● Data lines:
★ ★ ★ ★ ★

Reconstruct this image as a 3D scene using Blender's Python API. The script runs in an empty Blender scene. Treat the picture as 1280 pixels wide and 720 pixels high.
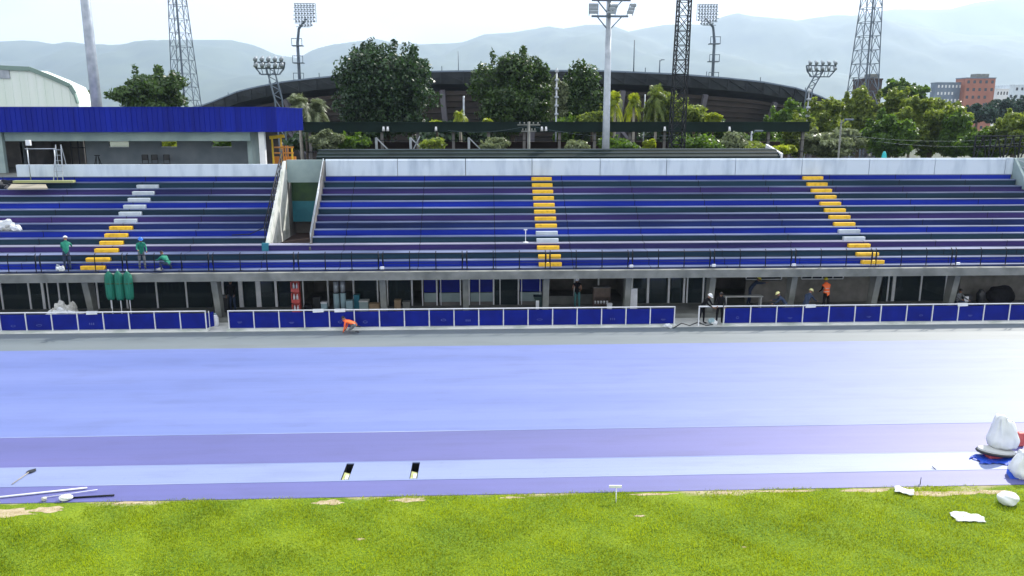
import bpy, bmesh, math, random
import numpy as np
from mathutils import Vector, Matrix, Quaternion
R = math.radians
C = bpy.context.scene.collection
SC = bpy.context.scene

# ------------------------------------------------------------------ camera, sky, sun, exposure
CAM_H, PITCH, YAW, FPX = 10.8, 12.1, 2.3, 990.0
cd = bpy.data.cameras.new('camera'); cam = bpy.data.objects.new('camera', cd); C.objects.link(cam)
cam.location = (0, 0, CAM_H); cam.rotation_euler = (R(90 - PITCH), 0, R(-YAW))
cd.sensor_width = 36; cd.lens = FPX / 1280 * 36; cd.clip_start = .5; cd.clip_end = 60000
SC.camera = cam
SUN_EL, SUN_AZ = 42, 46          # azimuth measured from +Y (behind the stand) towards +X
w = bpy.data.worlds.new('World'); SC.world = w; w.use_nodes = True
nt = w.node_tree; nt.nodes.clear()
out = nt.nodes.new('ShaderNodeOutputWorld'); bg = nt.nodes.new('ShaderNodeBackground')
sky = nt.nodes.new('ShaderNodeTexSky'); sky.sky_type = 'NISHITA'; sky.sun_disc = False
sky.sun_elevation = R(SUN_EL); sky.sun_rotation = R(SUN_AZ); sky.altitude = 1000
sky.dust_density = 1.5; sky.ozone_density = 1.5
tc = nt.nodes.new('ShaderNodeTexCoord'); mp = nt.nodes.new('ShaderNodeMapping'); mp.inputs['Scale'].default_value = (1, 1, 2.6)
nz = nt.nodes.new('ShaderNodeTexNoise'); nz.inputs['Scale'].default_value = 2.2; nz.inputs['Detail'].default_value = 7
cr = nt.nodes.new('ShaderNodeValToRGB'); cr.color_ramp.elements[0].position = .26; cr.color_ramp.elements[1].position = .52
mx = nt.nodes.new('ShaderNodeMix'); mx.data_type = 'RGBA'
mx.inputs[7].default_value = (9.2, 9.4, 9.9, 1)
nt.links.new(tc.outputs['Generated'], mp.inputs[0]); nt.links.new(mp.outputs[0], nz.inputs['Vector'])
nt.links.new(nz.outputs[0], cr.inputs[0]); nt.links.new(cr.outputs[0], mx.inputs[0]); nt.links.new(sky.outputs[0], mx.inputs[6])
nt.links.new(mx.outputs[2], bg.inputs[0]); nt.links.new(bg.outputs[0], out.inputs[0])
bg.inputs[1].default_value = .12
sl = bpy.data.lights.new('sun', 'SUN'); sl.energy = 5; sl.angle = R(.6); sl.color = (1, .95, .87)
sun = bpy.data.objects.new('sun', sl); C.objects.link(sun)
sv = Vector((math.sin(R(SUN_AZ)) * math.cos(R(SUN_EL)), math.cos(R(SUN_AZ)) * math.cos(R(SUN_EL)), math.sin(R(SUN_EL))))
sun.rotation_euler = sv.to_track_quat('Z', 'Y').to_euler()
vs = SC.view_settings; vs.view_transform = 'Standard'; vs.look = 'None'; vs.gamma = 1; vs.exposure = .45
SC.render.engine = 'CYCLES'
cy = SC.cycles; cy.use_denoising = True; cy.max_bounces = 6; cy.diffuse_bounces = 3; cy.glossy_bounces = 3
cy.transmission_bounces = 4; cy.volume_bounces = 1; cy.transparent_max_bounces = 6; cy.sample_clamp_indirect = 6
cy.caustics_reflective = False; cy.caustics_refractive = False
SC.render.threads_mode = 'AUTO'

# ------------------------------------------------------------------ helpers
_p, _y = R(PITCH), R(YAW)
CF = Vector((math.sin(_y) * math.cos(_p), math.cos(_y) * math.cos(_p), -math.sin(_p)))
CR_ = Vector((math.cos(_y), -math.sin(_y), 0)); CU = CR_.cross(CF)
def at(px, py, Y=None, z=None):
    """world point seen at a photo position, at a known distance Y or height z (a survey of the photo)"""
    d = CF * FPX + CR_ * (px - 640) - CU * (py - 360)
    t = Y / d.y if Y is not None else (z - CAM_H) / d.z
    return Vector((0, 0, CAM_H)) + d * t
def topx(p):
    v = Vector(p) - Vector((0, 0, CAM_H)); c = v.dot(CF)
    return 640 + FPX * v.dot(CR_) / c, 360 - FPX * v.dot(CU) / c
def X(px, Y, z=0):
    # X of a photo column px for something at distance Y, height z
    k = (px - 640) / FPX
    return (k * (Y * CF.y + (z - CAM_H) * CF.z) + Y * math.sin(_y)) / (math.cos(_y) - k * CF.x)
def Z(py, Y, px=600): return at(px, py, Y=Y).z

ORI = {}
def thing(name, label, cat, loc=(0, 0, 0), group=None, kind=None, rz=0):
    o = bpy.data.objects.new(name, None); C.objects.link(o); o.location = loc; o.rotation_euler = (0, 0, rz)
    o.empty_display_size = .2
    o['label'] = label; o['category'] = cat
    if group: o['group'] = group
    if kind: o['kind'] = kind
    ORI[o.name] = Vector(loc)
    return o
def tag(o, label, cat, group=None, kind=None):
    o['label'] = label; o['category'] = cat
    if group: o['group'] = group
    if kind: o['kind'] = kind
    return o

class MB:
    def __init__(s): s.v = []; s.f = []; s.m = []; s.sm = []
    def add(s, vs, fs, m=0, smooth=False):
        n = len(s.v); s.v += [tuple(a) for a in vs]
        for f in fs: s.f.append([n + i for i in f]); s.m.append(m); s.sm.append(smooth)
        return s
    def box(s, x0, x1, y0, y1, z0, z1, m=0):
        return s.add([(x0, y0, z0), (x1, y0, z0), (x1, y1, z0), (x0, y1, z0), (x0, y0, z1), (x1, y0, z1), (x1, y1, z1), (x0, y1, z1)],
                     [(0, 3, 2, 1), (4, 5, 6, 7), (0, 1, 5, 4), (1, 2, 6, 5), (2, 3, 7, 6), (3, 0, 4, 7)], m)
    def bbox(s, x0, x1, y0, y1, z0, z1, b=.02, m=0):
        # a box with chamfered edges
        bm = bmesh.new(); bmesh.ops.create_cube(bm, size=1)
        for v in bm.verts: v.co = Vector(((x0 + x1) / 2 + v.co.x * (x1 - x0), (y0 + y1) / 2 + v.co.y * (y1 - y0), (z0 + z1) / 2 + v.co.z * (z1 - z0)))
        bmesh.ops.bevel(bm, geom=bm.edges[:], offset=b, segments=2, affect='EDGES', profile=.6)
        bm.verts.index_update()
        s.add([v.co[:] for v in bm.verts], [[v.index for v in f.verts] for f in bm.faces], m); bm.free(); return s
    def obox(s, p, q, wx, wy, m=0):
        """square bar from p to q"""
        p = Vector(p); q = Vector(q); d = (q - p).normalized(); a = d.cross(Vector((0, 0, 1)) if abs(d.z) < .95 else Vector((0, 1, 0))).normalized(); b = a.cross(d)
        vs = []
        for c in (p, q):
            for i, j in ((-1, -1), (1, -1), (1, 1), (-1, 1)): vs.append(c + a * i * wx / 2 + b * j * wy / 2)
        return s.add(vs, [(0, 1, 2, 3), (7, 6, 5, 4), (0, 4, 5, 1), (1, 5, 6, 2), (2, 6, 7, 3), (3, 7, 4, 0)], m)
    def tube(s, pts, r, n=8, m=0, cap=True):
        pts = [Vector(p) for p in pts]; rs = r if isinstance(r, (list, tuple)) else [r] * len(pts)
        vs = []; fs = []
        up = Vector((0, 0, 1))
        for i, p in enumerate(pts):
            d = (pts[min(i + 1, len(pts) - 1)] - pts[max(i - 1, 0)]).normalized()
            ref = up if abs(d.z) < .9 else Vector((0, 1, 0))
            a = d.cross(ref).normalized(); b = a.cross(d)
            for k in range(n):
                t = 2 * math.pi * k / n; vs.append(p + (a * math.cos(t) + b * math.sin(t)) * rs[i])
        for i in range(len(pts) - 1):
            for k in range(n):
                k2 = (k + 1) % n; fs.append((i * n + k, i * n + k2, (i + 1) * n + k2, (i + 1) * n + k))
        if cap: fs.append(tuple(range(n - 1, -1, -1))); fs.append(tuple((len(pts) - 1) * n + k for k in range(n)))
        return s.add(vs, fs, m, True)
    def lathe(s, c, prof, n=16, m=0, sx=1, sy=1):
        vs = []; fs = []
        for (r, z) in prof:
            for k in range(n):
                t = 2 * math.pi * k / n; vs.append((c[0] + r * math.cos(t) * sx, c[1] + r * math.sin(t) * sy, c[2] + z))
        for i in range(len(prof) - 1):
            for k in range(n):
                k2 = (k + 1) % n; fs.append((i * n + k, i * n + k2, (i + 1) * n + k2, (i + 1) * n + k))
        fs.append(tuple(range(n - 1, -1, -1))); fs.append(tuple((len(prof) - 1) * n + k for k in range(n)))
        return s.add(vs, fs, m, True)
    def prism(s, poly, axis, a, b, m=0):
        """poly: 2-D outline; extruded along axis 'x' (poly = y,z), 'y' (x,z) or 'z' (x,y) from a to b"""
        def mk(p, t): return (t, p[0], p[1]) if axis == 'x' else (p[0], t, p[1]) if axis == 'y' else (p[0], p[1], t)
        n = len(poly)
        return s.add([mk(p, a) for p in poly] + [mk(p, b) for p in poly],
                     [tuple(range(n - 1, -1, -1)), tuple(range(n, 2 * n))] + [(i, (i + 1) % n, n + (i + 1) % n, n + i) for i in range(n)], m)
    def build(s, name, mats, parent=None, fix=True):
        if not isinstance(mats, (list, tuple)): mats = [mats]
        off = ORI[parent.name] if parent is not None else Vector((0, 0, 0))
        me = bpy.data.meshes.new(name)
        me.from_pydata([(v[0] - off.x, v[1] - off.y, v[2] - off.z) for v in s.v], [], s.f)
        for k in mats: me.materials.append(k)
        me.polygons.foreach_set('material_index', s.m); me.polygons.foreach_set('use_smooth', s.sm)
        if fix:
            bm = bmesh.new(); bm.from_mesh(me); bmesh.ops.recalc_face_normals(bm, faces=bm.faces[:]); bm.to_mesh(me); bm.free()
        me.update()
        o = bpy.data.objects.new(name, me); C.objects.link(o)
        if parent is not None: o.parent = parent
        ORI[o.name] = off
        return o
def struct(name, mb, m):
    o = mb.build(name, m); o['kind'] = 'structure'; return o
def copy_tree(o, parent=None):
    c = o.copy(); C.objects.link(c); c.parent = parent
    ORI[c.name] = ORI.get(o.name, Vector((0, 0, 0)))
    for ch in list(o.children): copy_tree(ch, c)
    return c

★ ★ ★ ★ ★

● Task prompt:
Would you reproduce the lines above, from the very first through the line containing "SC = bpy.context.scene", exactly and without the pictures?

● Result of the task:
Reconstruct this image as a 3D scene using Blender's Python API. The script runs in an empty Blender scene. Treat the picture as 1280 pixels wide and 720 pixels high.
import bpy, bmesh, math, random
import numpy as np
from mathutils import Vector, Matrix, Quaternion
R = math.radians
C = bpy.context.scene.collection
SC = bpy.context.scene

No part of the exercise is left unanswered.